I have competed the Passive House consultant/designer training and am almost ready to take the exam on Friday of this week. (eek!) Training consisted of 2 three-day sessions in Boston with instructors from Passive House Academy. There were 8 other people in my class including 5 architects, two people from European window companies and a person from an air exchanger company and I have to say that despite the difficulty and intensity of the material covered, we had fun. The instructors were Irish so, in the same way that I slip back into a Maine accent when I am talking to someone from Maine, I found myself speaking and even thinking with that lovely Irish flow. That lasted about a day and was somewhat annoying.
The course and the training is relatively new and evolving. The content of the course is all about creating super low energy use buildings using highly vetted building science. The concept is based on these 5 fundamental principles:
-Very high levels of insulation -Avoiding thermal bridges -Using high performance (and very nice and very expensive) windows and doors -Airtight construction (lots of detailing and testing to insure air-tightness) -Controlled mechanical ventilation with heat-recovery
Example of Structural Steel with no thermal bridging
This is all familiar stuff to any builder or architect who is paying attention these days but Passive house goes beyond the current codes to where codes will be in 10 to 20 years. This is passive solar design from the 70's brought to the highest levels. It is no longer experimental but based on sound physics, a huge data base of existing projects, an understanding of moisture and air quality issues. It is also very much based on simplification. We have a huge understanding of how buildings work and how they fail so Passive House is all about using that knowledge to create buildings that succeed. For a great primer on Building science check out the Summer 2012 issue of Fine Homebuilding which you may still be able to pick up on newstands. There is an article by Kevin Ireton entitled “The Trouble With Building Science.
The economics of building to the Passive House standard are very persuasive. So persuasive that housing groups around this country including Habitat for Humanity and public housing developers are taking notice. They already took notice in Europe of course and are building many housing projects to using Passive House principles. Schools are a particularly important application of Passive House design because of air quality in particular. When you add long term operating and maintenance costs, energy costs, decreased liability issues etc. to the initial building costs, it is hard to imagine building any other way. In Europe the banks are taking notice of this as well in terms of favorable lending rates.

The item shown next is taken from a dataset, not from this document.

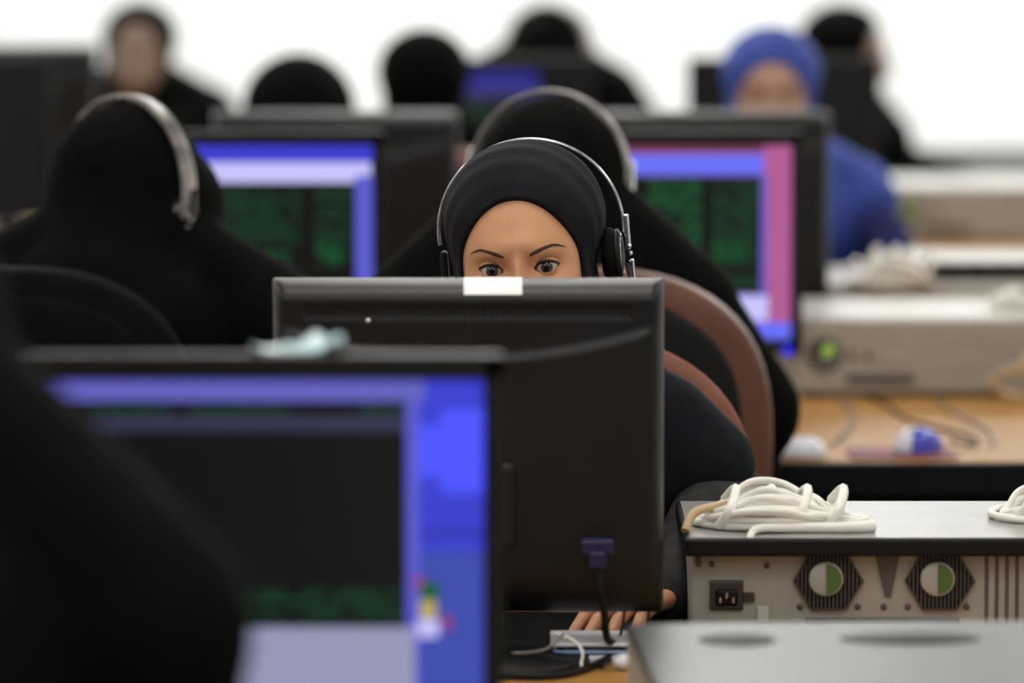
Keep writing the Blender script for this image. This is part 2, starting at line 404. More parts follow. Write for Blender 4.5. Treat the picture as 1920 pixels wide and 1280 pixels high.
# far row
random.seed(9)
make_monitor((X(935, 10.2), 10.2, DZ), 0, 'small blurred far monitor with dim blue and green screen between two dark heads',
    [(0, 0, 1, 1, 's_black'), (.28, .03, .72, .17, 's_navy'), (.28, .17, .8, .24, 's_grey')], [(.05, .25, .95, .9, 16, 's_greenlo', .5, .06)], group='monitors with lit screens facing the camera')
N2 = make_monitor((X(1470, 10.2), 10.2, DZ), 0, 'switched-off far monitor behind the woman in the blue headscarf')
dup(N2, (X(-82, 10.2), 10.2, DZ), 0, 'switched-off far monitor at the left edge of the picture, nearer the camera of two')
dup(N1, (X(8, 10.7), 10.80, DZ), PI, 'far dark monitor just left of the blurred upright woman\'s face, turned away')

# ------------------------------------------------------------------ cables and plug behind the centre monitor
pl = P(1120, 1022, 4.93)
t = thing('monitor_cable', pl, 0, 'black monitor cable with blue plug hanging behind the centre monitor', 'cable')
b = B(); b.box((0, -.006, 0), (.034, .022, .016), 'vga_blue', .003); b.box((0, -.012, -.013), (.018, .016, .018), 'vga_blue', .003)
b.build('plug', t)
p2 = P(1138, 1195, 4.96)-pl
b = B(); b.tube(spline([(0, -.012, -.018), (.003, -.014, -.05), (p2.x*.7, .0, p2.z*.7), (p2.x, p2.y, p2.z), (p2.x+.01, p2.y+.03, DZ+.006-pl.z), (p2.x-.06, p2.y-.1, DZ+.005-pl.z), (p2.x-.2, p2.y-.06, DZ+.005-pl.z)]), .0042, 'dark_plastic'); b.build('cord', t)
for k, (xa, xb, lab) in enumerate(((1172, 1160, 'thin black wire crossing the hand beside the monitor cable'), (1218, 1205, 'thin black wire crossing the wrist, nearest the white computer case'))):
    b = B(); a = P(xa, 1130, 4.985); c = P(xb, 1200, 5.02); b.tube(spline([a+Vector((0, .02, .05)), a, c, Vector((c.x-.02, c.y-.1, DZ+.003))]), .0016, 'dark_plastic', 6)
    tag(b.build('wire'), lab, 'wire')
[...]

A big selling point is air quality and the durability of buildings. The current state of building in the U.S. is fairly dismal. Even most building and energy codes are based on a rather half-assed interpretations of building science. We have been creating buildings that are too complicated, cost too much to maintain, have air quality issues due to a number of factors often involving mold and other moisture and air quality related problems.
So the six days were spent looking at proven projects including many retrofits, studying and understanding details and products as well as overall design approach (very 70's solar) understanding the economic issues, covering mechanical systems, understanding how buildings succeed or fail, and diving into the basic physics of it all.
An example would be: If you add x amount of insulation or upgrade the windows to a more expensive, better performing model, how much less heat will you need to pump into the building in the winter and cooling in the summer thereby saving heating and cooling costs? And not only that but can you get the heating and cooling needs low enough so that you can spend less money up front on a simpler and cheaper heating system? [note: with Passive House design, radiators -if you even need them -don't need to be under windows] And are surface temperatures in the room such that moisture will not condense on cooler surfaces in corners due to thermal bridging? - something that becomes hugely important when you super-insulate.
I really appreciate the whole concept of doing it right the first time as well as the focus on simplification. (Anyone who has looked into the mechanical room of a building built in the past thirty years should understand the need for simplification) I also appreciate that Passive House goes into a deeper level of common sense “green” than net-zero, LEED, Energy Star and all other certification type programs – some of which are rather laughable. I will repeat myself from a previous blog entry before I started this whole Passive House thing: “If the Shakers were still building, they would be building passive Houses!”